For the first few hours after finding out about the shootings in Aurora, Colorado, any social media about the weather, a good iced coffee or Frank Ocean made me kind of furious. All I wanted to read in 140 character increments was more about the murders. I wanted to know the last tweets of the Channel 7 sports reporter who died, about the tear gas that the audience mistook as another special effect, and about the kinds of costumes people had worn to the screening. As if these facts could give some definition to something so senseless. Of course, they did not make me feel any better than a photo of an iced coffee.
In terms of national tragedies that I’ve been in a 20-mile radius of, this one was different than September 11. On 9/11, all the senseless murder was connected to something larger. That’s not to say an international terrorist plot makes the untimely death of a brother or mom any easier. But for those who were only attached to the tragedy as a witness, there was a narrative that unfolded afterward, and there’s something comforting in a story.

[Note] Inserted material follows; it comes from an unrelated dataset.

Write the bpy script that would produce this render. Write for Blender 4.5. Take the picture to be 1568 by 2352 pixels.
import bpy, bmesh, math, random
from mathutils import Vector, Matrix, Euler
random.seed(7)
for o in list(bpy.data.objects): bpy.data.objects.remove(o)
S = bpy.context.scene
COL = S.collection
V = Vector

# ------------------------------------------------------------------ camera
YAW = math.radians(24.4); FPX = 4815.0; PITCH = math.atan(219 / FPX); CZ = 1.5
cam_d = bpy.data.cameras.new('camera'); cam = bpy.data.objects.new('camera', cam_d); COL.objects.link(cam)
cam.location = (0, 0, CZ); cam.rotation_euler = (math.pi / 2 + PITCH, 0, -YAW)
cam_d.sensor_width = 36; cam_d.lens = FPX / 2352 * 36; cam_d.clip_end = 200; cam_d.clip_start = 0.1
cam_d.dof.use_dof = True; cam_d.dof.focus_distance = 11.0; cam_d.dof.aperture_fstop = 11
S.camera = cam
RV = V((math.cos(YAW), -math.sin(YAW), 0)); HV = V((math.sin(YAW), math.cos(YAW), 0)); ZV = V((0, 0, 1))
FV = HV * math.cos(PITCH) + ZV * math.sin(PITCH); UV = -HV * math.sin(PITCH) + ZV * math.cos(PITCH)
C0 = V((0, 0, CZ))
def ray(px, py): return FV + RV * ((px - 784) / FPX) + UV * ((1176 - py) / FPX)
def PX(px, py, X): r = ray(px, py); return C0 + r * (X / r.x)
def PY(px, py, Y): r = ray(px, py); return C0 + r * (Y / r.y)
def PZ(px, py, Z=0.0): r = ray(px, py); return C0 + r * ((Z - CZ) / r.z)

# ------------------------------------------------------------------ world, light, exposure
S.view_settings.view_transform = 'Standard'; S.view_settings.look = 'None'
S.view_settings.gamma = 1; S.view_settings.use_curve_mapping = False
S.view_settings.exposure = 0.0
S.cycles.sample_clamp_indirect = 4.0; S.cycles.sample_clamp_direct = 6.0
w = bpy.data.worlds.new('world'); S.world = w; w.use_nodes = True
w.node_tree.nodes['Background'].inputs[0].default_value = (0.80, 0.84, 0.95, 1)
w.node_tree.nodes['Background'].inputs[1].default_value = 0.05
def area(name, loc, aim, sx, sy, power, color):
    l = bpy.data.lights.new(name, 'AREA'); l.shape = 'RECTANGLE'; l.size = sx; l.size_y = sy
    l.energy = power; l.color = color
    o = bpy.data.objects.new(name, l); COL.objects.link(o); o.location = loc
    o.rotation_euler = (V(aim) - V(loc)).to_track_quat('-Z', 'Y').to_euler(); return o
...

There has been an effort to blame the senselessness of the Aurora shootings on the NRA’s interpretation of the second amendment. But I don’t think that’s fair. Just as the pro-choice movement isn’t in favor of abortions, the NRA doesn’t like mass murder. (Though to the guy wearing a second amendment t-shirt in Lyons on Saturday: maybe too soon?) James Holmes was going to do something awful no matter how long he had to wait for whatever kind of weapon he was going to buy. There’s nothing tangible to blame this tragedy on.
I went to bed on Thursday night maybe a little drunk, but safe and cool in my air-conditioned apartment, ready to wake up to a Friday morning and the coming weekend. Instead, I woke up to a panicked email from a friend who knew I would never go to a midnight showing of Batman. I don’t think she thought I was in real danger, but my proximity to the random unfairness of life left her unnerved.
Last week was not slow in the senseless tragedy genre. In Burgas, Bulgaria, a suicide bomber blew up a bus of Israeli tourists. While I was as unlikely to be on that bus as I was to be at the Batman premier, I have been in Burgas. In fact, last summer, an Israeli real estate investor gave my friend and me a ride along 99, even going so far as to pay a cab driver to lead us to the train station in the city. For those who aren’t up on Bulgarian history, the country takes much pride in being one of the few places that didn’t turn their Jews over during WWII and Israeli tourism is a strong part of their economy. My friend who lives in Sofia said there were more than a few Facebook statuses equating the suicide bomber to September 11.
It’s easy to go months and even years and pretend. But with the Aurora shootings and the suicide bombing in Burgas, there it is, and in a place I’ve been: life is uncertain and unfair. What’s kept me happy and healthy for the past 29 years has been nothing but luck. And it could go the other way at any moment.